For this year’s Women Writers Week, RogerEbert.com spoke with Bharoocha via Zoom about casting and directing the legendary actress in the “part comedy, part thrills” drama, the gamble of mixing genres, and the “zigzaggy” career path that has led her to SXSW and beyond.
Hannah Loesch: I think a good place to start would be the origin story for “The Prank.” How did you become attached to the story, and how did you get EGOT winner Rita Moreno to star?
It kind of happened in two different ways. I got this script written by Rebecca Flinn-White and Zak White and it just kind of leapt off the page for me. It was just so much fun and I hadn’t read anything like it. And so often as a director, when you read other people’s scripts, it’s like, do I connect with this? No. But something about their script was just so exciting. I immediately could visualize it and I kind of made it my own in my head. And so I was like, Oh, I really wanna direct this movie. And then I had always wanted to work with Rita Moreno. She’s a legend and an EGOT and just somebody who I’ve admired for so long… So I kind of kind of put my spin on it and we sent it to Rita.
Cailin Loesch: Tell us about Rita Moreno as a villain in this story. When I first read about “The Prank,” I just kept picturing her as this Cruella De Vil–type character who targets children instead of dogs. [All laugh] That could not be accurate. I assume she made the role her own.

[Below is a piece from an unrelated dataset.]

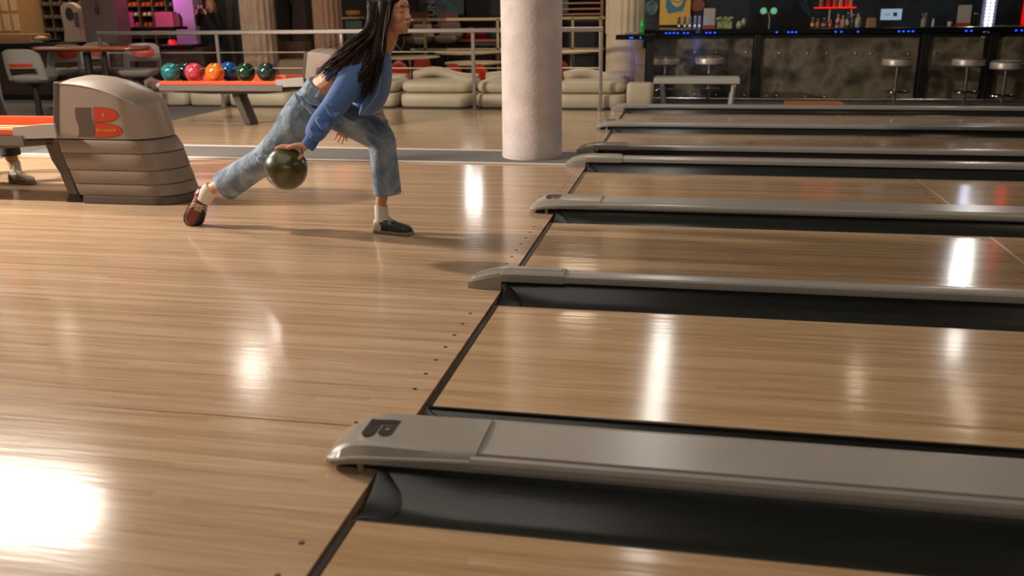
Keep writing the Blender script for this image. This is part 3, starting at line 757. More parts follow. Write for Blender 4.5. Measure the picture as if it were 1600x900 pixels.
# row of red and grey moulded benches far back
def far_seat(px, py, Y, c, lb):
    p = at(px, py, Y=Y); t = thing('moulded_seat', lb, 'seat', (p.x, Y, LOWZ), 'far moulded seats')
    bm = new(); rings = [rbox_ring(p.x, Y, z, .22*s, .2*s, .09) for z, s in ((p.z-.10, .7), (p.z-.05, .95), (p.z, 1), (p.z+.03, .98))]; add_loft(bm, rings); child('seat', bm, c, t)
    bm = new(); rings = [[Vector((p.x+x_*.22*(1-.25*v), Y+.22+.04*v+o, p.z+.02+.22*v)) for x_ in (-1, -.5, 0, .5, 1)] for v in (0, .5, .9, 1) for o in (0,)]
    bm2 = new(); add_loft(bm, [[*r, *[q+Vector((0, .03, 0)) for q in reversed(r)]] for r in rings]); bm2.free(); child('backrest', bm, c, t)
    bm = new(); add_cyl(bm, (p.x, Y, LOWZ), (p.x, Y, p.z-.08), .05, 14); child('pedestal', bm, M_black, t)
    return t
M_fg = mat('seat_taupe', '#8a7a68', .45); M_fr = mat('seat_red', '#6e2a1c', .5)
far_seat(655, 60, 13.7, M_fg, 'taupe moulded seat far back above the woman\'s round table')
far_seat(699, 58, 13.55, M_fg, 'taupe moulded seat far back, left of the distant rack')
far_seat(650, 40, 14.4, M_fr, 'red moulded seat farthest back under the poster with white letters')
far_seat(696, 41, 14.4, M_fr, 'red moulded seat farthest back with clutter on it')
# posters and slatted shutter on the back wall
def wall_panel(name, px0, py1, px1, Y, m, label, cat, top=1.9, z1=None):
    a, b = at(px0, py1, Y=Y), at(px1, py1, Y=Y); bm = new(); add_box(bm, ((a.x+b.x)/2, Y, (a.z+top)/2), (b.x-a.x, .05, top-a.z)); return solo(name, bm, m, label, cat, smooth=False, bevel=.004), a, b
def patchy(name, cols, scale=3):
    m = bpy.data.materials.new(name); m.use_nodes = True; nt = m.node_tree; N = nt.nodes; L = nt.links; b = N['Principled BSDF']; b.inputs['Roughness'].default_value = .5
    g = N.new('ShaderNodeTexCoord'); n = N.new('ShaderNodeTexNoise'); n.inputs['Scale'].default_value = scale; n.inputs['Detail'].default_value = 4; L.new(g.outputs['Object'], n.inputs[0])
    r = N.new('ShaderNodeValToRGB'); L.new(n.outputs[0], r.inputs[0]); L.new(r.outputs[0], b.inputs['Base Color'])
    r.color_ramp.elements[0].position = .35; r.color_ramp.elements[0].color = lin(cols[0])
    for k, c in enumerate(cols[1:-1]): e = r.color_ramp.elements.new(.35+.3*(k+1)/(len(cols)-1)); e.color = lin(c)
    r.color_ramp.elements[-1].position = .68; r.color_ramp.elements[-1].color = lin(cols[-1])
    return m
t = thing('wall_poster', 'dark teal poster with white upright letters behind the woman\'s face', 'poster', (-3.4, 14.95, .9))
a, b = at(655, 30, Y=14.9), at(725, 30, Y=14.9)
bm = new(); add_box(bm, ((a.x+b.x)/2, 14.95, 1.55), (b.x-a.x, .04, 1.1)); child('poster_sheet', bm, patchy('poster_teal', ['#071417', '#0d2c33', '#24545c', '#0a1a20'], 4), t, smooth=False)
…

One thing that I think we can all relate to is having tough-as-nails-type teachers who are really hard on you. I had Mrs. Jordan, my seventh-grade nemesis, who I thought was always a little harder on me than everybody else and picked on me. And when you’re young, you don’t realize that sometimes it’s because they see more in you, so they’re tougher on you. The character of Mrs. Wheeler, that’s how I approached her with Rita: She’s a tough teacher who loves teaching and kind of loves the idea of punishing her students to make them better. She takes a little satisfaction from that. That devilish glee from really being tough on your students was where we drew from.